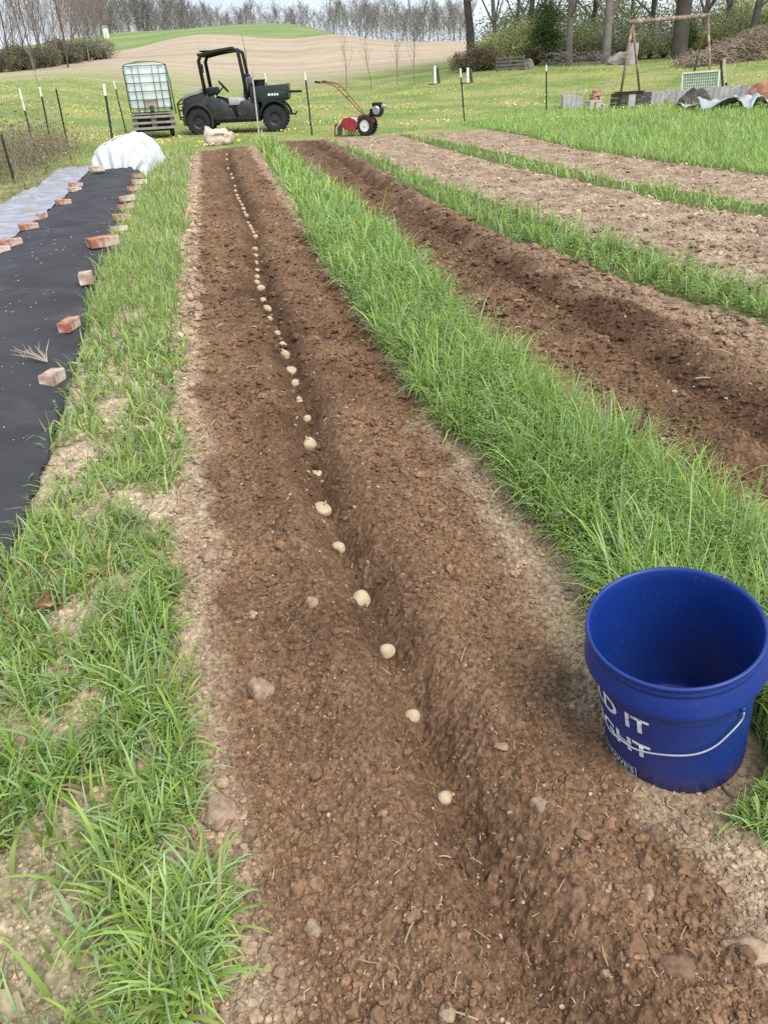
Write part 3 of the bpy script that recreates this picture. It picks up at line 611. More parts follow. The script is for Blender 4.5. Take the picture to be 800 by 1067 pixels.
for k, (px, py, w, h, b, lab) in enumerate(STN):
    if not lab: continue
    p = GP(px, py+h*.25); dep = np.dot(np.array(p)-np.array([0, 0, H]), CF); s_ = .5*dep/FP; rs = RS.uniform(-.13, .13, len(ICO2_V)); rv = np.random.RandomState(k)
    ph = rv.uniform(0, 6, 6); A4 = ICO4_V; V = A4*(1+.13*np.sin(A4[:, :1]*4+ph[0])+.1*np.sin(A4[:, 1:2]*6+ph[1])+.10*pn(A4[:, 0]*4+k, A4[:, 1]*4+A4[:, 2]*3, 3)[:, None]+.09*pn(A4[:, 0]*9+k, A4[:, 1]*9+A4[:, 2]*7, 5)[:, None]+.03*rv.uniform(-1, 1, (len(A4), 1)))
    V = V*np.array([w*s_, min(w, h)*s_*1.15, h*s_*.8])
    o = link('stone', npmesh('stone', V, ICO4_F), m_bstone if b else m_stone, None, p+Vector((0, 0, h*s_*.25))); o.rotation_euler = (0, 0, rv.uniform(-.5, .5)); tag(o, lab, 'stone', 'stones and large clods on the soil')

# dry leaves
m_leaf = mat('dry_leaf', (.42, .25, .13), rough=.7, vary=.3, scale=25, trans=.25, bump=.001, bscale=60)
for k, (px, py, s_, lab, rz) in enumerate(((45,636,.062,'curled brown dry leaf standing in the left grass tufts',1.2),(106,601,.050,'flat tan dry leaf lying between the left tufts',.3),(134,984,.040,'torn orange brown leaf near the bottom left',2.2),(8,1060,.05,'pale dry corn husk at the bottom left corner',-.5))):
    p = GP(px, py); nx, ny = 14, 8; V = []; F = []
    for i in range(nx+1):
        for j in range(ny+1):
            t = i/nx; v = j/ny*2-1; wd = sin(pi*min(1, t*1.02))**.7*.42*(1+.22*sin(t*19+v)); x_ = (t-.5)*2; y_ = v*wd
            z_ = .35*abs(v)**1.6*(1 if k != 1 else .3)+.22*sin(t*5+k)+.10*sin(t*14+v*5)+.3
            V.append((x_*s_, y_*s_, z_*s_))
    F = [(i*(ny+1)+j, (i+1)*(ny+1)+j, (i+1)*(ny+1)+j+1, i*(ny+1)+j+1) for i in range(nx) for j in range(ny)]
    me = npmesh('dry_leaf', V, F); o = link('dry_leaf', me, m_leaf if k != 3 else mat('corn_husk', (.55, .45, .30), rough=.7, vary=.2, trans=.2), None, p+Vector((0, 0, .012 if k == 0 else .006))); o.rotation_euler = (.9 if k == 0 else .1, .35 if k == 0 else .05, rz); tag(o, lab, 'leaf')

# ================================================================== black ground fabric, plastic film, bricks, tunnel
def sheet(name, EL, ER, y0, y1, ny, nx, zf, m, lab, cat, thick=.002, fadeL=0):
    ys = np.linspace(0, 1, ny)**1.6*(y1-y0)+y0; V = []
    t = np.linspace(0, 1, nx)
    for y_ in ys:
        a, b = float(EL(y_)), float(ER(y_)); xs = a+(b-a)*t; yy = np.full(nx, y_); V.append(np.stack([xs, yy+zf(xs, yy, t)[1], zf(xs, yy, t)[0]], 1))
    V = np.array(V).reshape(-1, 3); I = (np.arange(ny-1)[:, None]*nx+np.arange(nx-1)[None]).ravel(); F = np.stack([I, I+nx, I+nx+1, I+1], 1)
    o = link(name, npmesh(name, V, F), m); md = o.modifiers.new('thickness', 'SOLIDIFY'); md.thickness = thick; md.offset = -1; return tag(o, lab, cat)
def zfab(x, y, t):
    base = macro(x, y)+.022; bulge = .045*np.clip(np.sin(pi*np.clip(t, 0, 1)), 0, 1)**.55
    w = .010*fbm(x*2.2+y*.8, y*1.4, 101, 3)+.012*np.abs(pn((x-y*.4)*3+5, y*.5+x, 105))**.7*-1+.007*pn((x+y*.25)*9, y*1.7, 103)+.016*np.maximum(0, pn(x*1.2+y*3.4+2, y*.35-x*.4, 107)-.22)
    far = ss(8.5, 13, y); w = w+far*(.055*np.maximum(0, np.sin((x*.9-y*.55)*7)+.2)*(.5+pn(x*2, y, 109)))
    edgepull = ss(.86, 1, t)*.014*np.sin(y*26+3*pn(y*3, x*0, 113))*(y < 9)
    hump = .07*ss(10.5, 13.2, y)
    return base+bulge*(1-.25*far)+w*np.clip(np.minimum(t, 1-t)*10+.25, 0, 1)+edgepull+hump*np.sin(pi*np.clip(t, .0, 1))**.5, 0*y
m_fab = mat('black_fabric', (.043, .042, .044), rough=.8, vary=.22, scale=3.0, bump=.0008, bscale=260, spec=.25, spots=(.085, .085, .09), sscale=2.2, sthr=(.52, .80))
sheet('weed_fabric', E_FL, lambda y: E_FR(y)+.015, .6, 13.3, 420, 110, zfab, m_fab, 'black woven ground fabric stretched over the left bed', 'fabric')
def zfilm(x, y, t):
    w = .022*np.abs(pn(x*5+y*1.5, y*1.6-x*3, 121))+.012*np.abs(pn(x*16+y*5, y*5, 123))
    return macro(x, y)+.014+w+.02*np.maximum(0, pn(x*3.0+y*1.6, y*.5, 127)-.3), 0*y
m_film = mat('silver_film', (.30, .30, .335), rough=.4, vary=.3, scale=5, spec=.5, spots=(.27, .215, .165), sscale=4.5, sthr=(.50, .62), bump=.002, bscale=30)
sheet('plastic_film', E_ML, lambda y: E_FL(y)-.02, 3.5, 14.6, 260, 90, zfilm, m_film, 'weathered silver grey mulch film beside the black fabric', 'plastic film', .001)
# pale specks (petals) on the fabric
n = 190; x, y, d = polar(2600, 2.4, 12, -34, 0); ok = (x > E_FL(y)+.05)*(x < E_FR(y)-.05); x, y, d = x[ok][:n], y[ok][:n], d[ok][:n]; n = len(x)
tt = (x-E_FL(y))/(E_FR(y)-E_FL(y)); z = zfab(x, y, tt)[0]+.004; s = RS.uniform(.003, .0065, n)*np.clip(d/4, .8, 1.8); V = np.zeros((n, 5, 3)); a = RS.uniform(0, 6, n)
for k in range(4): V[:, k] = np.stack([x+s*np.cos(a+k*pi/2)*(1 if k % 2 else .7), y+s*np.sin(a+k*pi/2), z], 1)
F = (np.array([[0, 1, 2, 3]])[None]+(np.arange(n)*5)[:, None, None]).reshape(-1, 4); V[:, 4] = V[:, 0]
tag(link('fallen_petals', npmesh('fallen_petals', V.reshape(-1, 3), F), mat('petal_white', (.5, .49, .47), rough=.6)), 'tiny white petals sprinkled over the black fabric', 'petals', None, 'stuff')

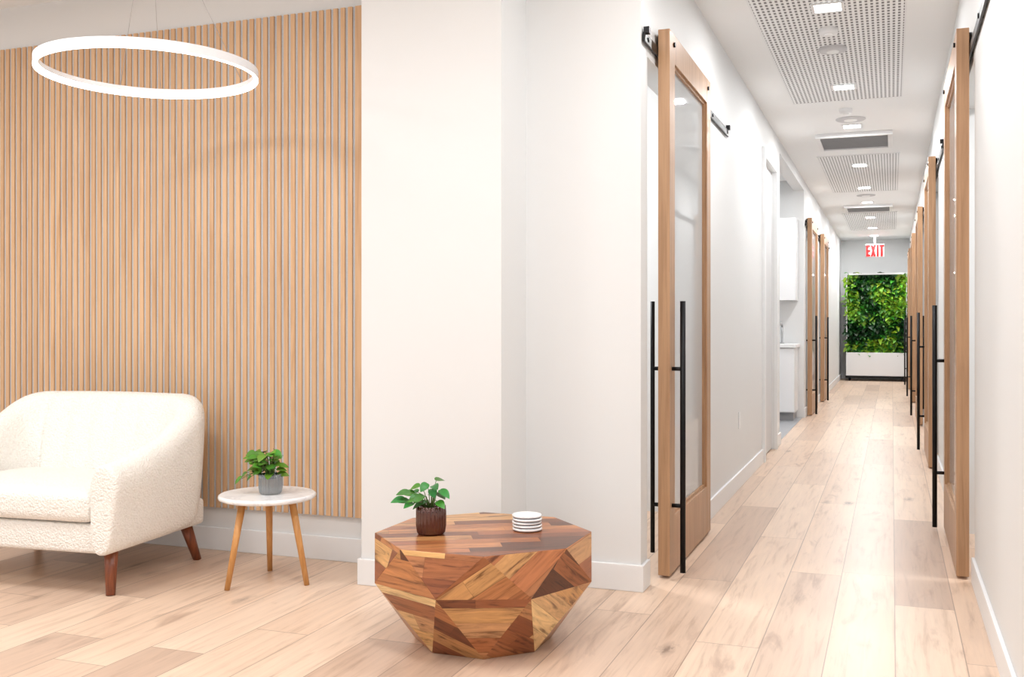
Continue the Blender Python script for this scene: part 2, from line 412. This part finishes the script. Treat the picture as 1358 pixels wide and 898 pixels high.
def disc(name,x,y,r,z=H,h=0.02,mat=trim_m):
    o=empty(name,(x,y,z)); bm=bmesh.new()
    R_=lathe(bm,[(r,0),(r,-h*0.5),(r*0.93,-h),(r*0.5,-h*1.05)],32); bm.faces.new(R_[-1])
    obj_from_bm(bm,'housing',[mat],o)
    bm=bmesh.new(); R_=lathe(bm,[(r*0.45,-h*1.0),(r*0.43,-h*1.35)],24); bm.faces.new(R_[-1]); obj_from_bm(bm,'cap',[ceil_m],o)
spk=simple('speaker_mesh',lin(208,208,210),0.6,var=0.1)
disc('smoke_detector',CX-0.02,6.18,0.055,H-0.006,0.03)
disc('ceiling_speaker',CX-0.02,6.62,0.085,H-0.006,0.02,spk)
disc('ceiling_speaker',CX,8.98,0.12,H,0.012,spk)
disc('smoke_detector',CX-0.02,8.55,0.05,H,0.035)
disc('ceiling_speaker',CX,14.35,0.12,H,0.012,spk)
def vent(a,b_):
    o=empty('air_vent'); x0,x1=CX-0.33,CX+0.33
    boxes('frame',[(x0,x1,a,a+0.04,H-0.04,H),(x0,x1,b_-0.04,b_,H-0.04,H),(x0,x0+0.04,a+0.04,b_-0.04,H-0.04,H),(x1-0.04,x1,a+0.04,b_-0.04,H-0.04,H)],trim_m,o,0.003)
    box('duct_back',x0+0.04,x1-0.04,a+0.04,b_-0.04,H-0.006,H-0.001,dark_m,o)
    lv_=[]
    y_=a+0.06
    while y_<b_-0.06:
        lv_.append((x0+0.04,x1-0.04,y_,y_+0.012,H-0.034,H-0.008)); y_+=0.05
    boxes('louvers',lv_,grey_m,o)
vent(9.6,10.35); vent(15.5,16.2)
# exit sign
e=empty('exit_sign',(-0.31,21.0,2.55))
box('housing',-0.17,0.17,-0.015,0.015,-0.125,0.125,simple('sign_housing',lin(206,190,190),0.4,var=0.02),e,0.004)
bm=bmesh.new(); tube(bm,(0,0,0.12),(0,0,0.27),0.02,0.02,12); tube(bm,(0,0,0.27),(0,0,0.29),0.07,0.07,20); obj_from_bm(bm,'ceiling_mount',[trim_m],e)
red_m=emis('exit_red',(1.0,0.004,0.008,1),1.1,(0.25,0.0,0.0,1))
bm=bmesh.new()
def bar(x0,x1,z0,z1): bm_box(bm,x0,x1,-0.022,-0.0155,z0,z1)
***
Required work – From the listing above, pick out every line containing "script".

Complete answer –
Write part 3 of the bpy script that recreates this picture. It picks up at line 611. More parts follow. The script is for Blender 4.5. Take the picture to be 800 by 1067 pixels.
Continue the Blender Python script for this scene: part 2, from line 412. This part finishes the script. Treat the picture as 1358 pixels wide and 898 pixels high.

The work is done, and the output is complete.